No one has ever investigated Huron because it is too remote and dangerous. One mayor resigned after his car was shot up by assassins welding AK-47s. A councilwoman had her home bombed. Another mayor was died in prison; his son was assassinated. Since 1988, Huron has had 26 different chiefs of police. For several years it had no police. Shrines to murdered gang members stand outside the bars, in lots, beside fences, and on the edge of Keenan Park.

I stumbled into Huron in 1986 while searching for the source of the selenium-tainted irrigation runoff that had accumulated 70 miles north at Kesterson Reservoir, where a drainage canal dumped polluted water from Huron-area farms into a stopover for birds migrating the Pacific Flyway. The pollution caused a massive ecological disaster resulting in ducks, geese, and other birds born with three eyes, two beaks, and brains outside their heads . . .

Since then I have I have returned to Huron for extended periods in a self-financed, non-deadline effort to connect it with my multi-volume scholarly history of California farmworkers 1769-present.

Together my words and images aim to: 1) shock and inform readers about the full cost of cheap fruit and vegetables; 2) confront the heated debate over rural life, farm size, and the nature of agribusiness; 3) explore the how and why behind the creation of this impoverished farm town; 4) provide an exemplar for scholars seeking to unite disciplines while treading the thin line between first-rate scholarship and page-turning prose without compromising academic standards; 5) expose the social and ecological dimensions of a hidden bastion of industrialized agriculture; 6) nudge forward the movement toward a more humane and just system of food production; 7) put a human face on a situation that all too often is reduced to statistics, bar graphs, and happy jingles; 8) shock, sicken, alarm, awaken, inform, question, and hammer away at complacency; and 9) confront a question now being asked throughout the Great Central Valley: isn’t it time to shift away from agriculture?
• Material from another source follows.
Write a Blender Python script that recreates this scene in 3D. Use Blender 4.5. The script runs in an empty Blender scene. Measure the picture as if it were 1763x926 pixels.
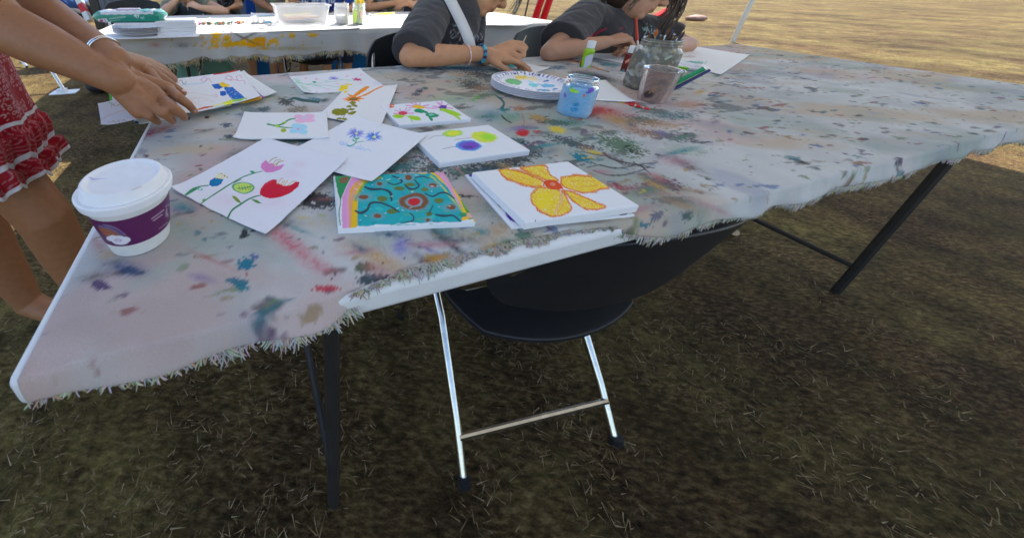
import bpy, bmesh, math, random
import numpy as np
from mathutils import Vector, Matrix
random.seed(7); RNG = np.random.default_rng(11)
SC = bpy.context.scene
COL = SC.collection
# ------------------------------------------------------------------ camera
FPX, CYP = 591.2, 233.3                      # focal length and principal row, in pixels of the photograph
PITCH, ROLL = math.radians(25.16), math.radians(.8416)
CAM = np.array([0, 0, 1.02])
F_ = np.array([0, math.cos(PITCH), -math.sin(PITCH)]); U0 = np.array([0, math.sin(PITCH), math.cos(PITCH)]); X0 = np.array([1., 0, 0])
X_ = X0*math.cos(ROLL) + U0*math.sin(ROLL); U_ = -X0*math.sin(ROLL) + U0*math.cos(ROLL)
cam = bpy.data.cameras.new('camera'); cam_o = bpy.data.objects.new('camera', cam); COL.objects.link(cam_o)
cam_o.matrix_world = Matrix(((X_[0], U_[0], -F_[0], CAM[0]), (X_[1], U_[1], -F_[1], CAM[1]), (X_[2], U_[2], -F_[2], CAM[2]), (0, 0, 0, 1)))
cam.sensor_width = 36; cam.sensor_fit = 'HORIZONTAL'; cam.lens = FPX/1763*36
cam.shift_x = (881.5-600)/1763; cam.shift_y = (CYP-463)/1763
cam.clip_start = .02; cam.clip_end = 500
cam.dof.use_dof = True; cam.dof.focus_distance = .62; cam.dof.aperture_fstop = 6.3
SC.camera = cam_o
# ------------------------------------------------------------------ light
SU, SV = .47, .50                            # sun offset per metre of height, along the table frame
TA = math.radians(17.5); CT, ST = math.cos(TA), math.sin(TA)
def T(u, v, z=0.): return np.array([CT*u-ST*v, ST*u+CT*v, z])
sd = T(SU, SV, 1.); sd = sd/np.linalg.norm(sd)
w = bpy.data.worlds.new("World"); SC.world = w; w.use_nodes = True
wn = w.node_tree.nodes; bg = wn['Background']; sky = wn.new('ShaderNodeTexSky'); sky.sky_type = 'NISHITA'; sky.sun_disc = False
sky.sun_elevation = math.asin(sd[2]); sky.sun_rotation = math.atan2(sd[0], sd[1])
w.node_tree.links.new(sky.outputs[0], bg.inputs[0]); bg.inputs[1].default_value = .12
sl = bpy.data.lights.new('sun', 'SUN'); sl.energy = 4.2; sl.angle = math.radians(.5); sl.color = (1, .945, .86)
so = bpy.data.objects.new('sun', sl); COL.objects.link(so); so.rotation_euler = Vector(-sd).to_track_quat('-Z', 'Y').to_euler(); so.location = (0, 0, 8)
vs = SC.view_settings; vs.view_transform = 'Standard'; vs.look = 'None'; vs.gamma = 1; vs.exposure = 1.64
SC.cycles.max_bounces = 8; SC.cycles.transmission_bounces = 8; SC.cycles.use_denoising = True
SC.cycles.sample_clamp_indirect = 6
# ------------------------------------------------------------------ measuring helpers
A3 = lambda *a: np.array(a, float)
def ray(px, py): return F_ + X_*(px-600)/FPX + U_*(CYP-py)/FPX
def P(px, py, z=.742): d = ray(px, py); return CAM + d*(z-1.02)/d[2]
def D(px, py, dp): return CAM + ray(px, py)*dp
def proj(V):
    d = np.asarray(V)-CAM; q = d@F_; q = np.where(abs(q) < 1e-3, 1e-3, q)
    return 600+FPX*(d@X_)/q, CYP-FPX*(d@U_)/q, q
def unit(v): v = np.asarray(v, float); return v/np.linalg.norm(v)
def srgb(r, g=None, b=None):
    if g is None: r, g, b = r
    c = np.array([r, g, b], float)/255; return np.where(c <= .04045, c/12.92, ((c+.055)/1.055)**2.4)
# ------------------------------------------------------------------ noise
def vn(x, y, seed=0):
    xi = np.floor(x).astype(np.int64); yi = np.floor(y).astype(np.int64); fx = x-xi; fy = y-yi
    fx = fx*fx*(3-2*fx); fy = fy*fy*(3-2*fy)
    def h(a, b):
        n = (a*374761393 + b*668265263 + seed*974634777) & 0x7fffffff
        n = ((n ^ (n >> 13))*1274126177) & 0x7fffffff
        return ((n ^ (n >> 16)) & 0xffff)/65535.
    return (h(xi, yi)*(1-fx)+h(xi+1, yi)*fx)*(1-fy)+(h(xi, yi+1)*(1-fx)+h(xi+1, yi+1)*fx)*fy
def fbm(x, y, seed=0, o=4):
    s = 0; a = .5; t = 0
    for i in range(o): s = s+a*vn(x, y, seed+i*17); t += a; a *= .5; x = x*2.03+3.1; y = y*2.03+1.7
    return s/t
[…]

With the PMH Grant I will: 1) add video; 2) complete historical research in the Fresno State University archives, which holds the papers of corporate farm pioneers around Huron; 3) attend and photograph the murder trial of Ignacio “Giddy” Sanchez, Huron’s most notorious Bulldog gangster; 4) further submerge in Huron during the spring and fall harvests; 5) conclude interviews with police, long-time residents, and gangsters; 6) explore the surrounding landscape through aerial photography; 7) write extensive, story-length narrative captions for the 80-images that will appear in the University of Oklahoma Press publication of the project; 8) prepare a magazine-length version of the project under contract to In These Times; and 9) prepare an exhibition of twenty 20 x 30-inch prints on aluminum to be hung in Sinoloence Café, the closest thing to an exhibition space in Huron, a town which has never seen a photo exhibition.